▶ **Problem details**: In the records below, begin at the line containing "800 pixels high." and end at the line containing "SC.camera = cam"; quote every line in that span exactly, including both boundary lines, and no others.

▶ **The records**:
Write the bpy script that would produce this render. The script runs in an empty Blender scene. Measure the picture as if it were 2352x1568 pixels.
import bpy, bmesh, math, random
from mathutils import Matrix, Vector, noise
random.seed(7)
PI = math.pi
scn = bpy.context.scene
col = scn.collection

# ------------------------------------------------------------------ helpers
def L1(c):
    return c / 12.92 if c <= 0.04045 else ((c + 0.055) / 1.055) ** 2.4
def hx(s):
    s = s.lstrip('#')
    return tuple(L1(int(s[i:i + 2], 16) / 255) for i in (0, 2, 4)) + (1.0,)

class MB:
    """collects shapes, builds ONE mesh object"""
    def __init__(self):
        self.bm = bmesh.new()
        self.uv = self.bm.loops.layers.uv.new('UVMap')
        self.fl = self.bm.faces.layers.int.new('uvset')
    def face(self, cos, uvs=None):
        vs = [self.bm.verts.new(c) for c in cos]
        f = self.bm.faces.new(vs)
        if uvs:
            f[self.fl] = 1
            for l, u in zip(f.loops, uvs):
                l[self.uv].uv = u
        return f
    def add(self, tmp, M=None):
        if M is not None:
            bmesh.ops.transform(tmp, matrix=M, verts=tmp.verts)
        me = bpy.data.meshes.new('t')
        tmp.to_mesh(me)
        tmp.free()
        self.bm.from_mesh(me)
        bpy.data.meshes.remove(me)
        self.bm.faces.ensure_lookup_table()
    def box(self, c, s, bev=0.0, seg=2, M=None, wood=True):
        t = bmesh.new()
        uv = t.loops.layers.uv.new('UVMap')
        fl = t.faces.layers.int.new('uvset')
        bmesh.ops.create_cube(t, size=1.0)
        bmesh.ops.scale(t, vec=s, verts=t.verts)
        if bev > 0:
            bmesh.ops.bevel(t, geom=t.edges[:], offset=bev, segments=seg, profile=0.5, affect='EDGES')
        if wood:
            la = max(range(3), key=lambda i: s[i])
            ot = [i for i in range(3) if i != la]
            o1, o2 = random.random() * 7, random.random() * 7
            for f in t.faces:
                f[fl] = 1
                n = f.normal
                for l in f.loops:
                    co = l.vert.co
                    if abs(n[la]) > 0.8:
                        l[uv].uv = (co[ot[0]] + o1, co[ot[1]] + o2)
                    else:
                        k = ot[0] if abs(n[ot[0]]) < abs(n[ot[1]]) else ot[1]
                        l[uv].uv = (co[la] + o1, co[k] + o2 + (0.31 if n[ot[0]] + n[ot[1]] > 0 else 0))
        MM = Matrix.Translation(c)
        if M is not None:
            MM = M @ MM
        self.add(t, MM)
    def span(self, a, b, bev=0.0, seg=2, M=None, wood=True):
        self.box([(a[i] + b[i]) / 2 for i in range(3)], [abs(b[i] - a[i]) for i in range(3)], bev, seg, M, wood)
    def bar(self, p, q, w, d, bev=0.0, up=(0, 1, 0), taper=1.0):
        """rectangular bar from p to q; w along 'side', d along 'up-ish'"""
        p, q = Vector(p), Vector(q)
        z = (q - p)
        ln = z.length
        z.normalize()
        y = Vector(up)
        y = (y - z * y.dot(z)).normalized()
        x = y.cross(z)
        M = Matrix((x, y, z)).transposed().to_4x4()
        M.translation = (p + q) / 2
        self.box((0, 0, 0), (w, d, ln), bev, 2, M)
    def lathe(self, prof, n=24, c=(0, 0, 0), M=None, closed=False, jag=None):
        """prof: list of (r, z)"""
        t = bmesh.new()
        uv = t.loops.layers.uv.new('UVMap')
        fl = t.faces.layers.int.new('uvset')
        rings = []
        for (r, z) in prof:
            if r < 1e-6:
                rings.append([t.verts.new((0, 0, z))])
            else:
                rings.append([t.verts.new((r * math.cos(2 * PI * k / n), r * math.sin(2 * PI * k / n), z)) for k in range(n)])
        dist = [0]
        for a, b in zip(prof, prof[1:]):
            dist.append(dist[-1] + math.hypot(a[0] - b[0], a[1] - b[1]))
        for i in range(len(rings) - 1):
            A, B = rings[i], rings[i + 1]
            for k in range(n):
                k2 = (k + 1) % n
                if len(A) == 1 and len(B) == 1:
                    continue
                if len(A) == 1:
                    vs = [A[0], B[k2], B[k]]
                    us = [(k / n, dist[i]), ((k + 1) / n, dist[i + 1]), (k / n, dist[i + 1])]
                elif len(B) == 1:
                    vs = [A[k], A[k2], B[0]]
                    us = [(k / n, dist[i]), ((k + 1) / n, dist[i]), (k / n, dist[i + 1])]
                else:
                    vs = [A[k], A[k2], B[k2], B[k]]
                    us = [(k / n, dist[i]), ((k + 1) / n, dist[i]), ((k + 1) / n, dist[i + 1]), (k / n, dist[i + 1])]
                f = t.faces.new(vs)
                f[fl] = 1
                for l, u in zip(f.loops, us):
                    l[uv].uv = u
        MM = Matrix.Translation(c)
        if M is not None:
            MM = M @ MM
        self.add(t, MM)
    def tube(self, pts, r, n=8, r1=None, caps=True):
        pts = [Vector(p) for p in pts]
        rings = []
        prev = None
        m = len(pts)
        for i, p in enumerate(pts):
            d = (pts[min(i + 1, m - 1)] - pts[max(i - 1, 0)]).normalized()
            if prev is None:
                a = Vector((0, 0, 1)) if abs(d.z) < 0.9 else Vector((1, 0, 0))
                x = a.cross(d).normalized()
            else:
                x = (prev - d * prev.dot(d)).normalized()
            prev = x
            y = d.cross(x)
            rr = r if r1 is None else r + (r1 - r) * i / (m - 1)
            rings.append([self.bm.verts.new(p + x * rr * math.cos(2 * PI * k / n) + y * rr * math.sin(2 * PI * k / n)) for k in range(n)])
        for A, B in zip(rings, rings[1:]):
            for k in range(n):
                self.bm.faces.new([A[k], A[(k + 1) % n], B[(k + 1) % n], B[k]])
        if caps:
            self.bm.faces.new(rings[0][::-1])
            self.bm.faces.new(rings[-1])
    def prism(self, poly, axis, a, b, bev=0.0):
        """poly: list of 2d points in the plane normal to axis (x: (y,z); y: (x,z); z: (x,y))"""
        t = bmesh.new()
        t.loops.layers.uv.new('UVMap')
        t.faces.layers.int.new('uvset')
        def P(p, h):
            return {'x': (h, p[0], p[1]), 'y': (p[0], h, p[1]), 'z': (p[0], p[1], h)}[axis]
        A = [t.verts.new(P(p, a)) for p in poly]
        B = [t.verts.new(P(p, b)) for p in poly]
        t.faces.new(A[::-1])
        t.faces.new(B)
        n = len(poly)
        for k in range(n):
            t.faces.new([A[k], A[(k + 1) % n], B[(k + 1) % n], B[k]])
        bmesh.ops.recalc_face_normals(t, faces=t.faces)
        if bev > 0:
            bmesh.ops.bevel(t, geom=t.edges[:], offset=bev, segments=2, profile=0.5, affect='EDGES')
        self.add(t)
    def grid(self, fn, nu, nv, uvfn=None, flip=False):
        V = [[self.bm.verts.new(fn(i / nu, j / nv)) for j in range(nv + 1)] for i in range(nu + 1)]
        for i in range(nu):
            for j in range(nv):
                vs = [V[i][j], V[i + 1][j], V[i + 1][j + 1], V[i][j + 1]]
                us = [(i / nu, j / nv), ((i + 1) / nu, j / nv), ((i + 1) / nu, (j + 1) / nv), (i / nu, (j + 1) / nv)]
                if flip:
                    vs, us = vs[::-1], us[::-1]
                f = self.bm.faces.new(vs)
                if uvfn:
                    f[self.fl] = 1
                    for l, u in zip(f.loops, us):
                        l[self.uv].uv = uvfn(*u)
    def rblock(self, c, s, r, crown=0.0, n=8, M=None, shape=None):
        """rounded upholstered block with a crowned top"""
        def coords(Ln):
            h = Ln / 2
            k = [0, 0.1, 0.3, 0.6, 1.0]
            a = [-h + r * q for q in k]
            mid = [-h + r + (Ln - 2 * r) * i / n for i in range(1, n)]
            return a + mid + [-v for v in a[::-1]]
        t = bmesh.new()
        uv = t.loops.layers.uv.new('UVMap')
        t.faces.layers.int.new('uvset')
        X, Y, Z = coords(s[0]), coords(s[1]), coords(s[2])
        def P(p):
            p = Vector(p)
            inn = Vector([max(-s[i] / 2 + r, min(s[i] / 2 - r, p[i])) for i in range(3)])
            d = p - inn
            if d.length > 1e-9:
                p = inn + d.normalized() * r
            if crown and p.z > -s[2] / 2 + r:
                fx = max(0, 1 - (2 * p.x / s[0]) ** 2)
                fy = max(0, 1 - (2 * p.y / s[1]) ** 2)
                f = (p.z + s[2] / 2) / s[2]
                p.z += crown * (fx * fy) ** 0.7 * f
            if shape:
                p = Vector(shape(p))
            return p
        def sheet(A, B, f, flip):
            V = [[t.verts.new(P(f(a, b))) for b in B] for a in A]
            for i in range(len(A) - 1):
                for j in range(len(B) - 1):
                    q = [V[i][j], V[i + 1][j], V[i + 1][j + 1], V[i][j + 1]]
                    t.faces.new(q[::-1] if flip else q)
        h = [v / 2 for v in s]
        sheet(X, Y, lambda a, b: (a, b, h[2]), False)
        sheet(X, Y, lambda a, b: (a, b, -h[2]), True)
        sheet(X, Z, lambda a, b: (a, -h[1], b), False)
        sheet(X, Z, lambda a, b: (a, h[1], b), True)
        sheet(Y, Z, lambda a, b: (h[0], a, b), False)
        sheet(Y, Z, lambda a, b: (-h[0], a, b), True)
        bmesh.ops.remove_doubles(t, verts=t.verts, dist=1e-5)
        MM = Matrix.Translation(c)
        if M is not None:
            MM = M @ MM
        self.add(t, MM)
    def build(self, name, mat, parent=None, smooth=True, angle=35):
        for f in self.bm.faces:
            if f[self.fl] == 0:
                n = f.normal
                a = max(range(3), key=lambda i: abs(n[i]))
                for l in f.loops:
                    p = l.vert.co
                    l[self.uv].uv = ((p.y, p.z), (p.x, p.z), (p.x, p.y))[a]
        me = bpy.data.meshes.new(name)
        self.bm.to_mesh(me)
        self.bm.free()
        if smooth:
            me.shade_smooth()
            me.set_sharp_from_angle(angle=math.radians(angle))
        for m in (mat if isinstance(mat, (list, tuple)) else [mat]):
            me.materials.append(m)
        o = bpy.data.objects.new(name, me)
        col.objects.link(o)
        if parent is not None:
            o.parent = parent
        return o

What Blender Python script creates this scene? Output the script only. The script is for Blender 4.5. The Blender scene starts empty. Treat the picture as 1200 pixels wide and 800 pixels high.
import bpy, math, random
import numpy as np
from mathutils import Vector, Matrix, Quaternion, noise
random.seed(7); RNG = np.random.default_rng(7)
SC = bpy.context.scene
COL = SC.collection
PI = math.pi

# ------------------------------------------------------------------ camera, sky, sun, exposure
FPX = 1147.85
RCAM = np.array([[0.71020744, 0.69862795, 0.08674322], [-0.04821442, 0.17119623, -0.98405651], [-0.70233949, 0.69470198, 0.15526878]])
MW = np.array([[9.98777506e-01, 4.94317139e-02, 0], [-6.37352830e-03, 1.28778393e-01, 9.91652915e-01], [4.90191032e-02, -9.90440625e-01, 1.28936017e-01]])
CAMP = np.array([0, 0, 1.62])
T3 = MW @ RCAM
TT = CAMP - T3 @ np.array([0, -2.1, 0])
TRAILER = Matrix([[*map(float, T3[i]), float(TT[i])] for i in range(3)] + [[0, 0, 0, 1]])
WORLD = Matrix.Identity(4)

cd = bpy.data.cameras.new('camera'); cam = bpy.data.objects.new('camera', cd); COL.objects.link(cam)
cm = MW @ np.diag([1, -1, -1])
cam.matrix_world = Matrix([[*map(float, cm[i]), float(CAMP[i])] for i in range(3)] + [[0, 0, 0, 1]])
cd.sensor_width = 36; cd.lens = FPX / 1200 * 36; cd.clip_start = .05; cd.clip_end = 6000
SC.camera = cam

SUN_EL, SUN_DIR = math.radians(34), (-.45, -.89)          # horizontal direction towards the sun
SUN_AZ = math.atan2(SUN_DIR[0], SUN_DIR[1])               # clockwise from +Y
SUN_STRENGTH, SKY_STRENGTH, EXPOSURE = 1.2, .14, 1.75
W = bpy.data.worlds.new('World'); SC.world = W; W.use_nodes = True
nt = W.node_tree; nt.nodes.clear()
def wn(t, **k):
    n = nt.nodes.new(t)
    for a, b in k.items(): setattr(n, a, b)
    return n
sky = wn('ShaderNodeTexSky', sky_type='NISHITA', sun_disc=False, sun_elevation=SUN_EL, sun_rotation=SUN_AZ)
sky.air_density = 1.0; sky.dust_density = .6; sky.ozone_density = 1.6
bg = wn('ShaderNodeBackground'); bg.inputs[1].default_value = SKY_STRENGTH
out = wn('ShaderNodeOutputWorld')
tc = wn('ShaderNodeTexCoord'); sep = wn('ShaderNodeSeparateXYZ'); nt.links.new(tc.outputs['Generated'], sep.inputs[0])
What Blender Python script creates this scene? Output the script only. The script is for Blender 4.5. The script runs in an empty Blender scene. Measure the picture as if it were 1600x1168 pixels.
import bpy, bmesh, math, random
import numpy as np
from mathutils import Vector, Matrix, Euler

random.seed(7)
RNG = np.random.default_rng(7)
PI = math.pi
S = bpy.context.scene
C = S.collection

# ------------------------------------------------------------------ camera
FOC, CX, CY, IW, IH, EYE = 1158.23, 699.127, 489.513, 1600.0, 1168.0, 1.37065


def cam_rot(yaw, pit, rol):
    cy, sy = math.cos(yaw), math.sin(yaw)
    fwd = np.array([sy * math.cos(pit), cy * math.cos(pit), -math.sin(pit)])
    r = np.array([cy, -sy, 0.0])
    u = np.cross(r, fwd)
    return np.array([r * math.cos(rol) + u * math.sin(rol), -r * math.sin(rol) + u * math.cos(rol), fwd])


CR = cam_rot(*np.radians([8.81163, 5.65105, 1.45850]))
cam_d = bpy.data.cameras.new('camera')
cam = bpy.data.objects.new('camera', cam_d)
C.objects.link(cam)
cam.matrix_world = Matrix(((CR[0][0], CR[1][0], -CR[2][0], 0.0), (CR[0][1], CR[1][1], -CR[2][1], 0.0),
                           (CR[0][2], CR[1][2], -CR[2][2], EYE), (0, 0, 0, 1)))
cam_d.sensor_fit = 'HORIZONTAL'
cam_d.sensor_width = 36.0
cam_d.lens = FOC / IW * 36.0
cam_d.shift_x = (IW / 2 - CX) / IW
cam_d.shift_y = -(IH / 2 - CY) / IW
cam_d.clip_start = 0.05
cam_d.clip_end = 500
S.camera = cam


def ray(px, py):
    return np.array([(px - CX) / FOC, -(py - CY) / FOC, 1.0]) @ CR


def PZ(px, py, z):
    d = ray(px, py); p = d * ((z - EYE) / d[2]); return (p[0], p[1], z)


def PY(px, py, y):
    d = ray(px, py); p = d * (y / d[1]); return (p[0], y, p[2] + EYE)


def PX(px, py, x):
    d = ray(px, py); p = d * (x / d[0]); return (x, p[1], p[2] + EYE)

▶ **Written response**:
What Blender Python script creates this scene? Output the script only. The script is for Blender 4.5. The Blender scene starts empty. Treat the picture as 1200 pixels wide and 800 pixels high.
import bpy, math, random
import numpy as np
from mathutils import Vector, Matrix, Quaternion, noise
random.seed(7); RNG = np.random.default_rng(7)
SC = bpy.context.scene
COL = SC.collection
PI = math.pi

# ------------------------------------------------------------------ camera, sky, sun, exposure
FPX = 1147.85
RCAM = np.array([[0.71020744, 0.69862795, 0.08674322], [-0.04821442, 0.17119623, -0.98405651], [-0.70233949, 0.69470198, 0.15526878]])
MW = np.array([[9.98777506e-01, 4.94317139e-02, 0], [-6.37352830e-03, 1.28778393e-01, 9.91652915e-01], [4.90191032e-02, -9.90440625e-01, 1.28936017e-01]])
CAMP = np.array([0, 0, 1.62])
T3 = MW @ RCAM
TT = CAMP - T3 @ np.array([0, -2.1, 0])
TRAILER = Matrix([[*map(float, T3[i]), float(TT[i])] for i in range(3)] + [[0, 0, 0, 1]])
WORLD = Matrix.Identity(4)

cd = bpy.data.cameras.new('camera'); cam = bpy.data.objects.new('camera', cd); COL.objects.link(cam)
cm = MW @ np.diag([1, -1, -1])
cam.matrix_world = Matrix([[*map(float, cm[i]), float(CAMP[i])] for i in range(3)] + [[0, 0, 0, 1]])
cd.sensor_width = 36; cd.lens = FPX / 1200 * 36; cd.clip_start = .05; cd.clip_end = 6000
SC.camera = cam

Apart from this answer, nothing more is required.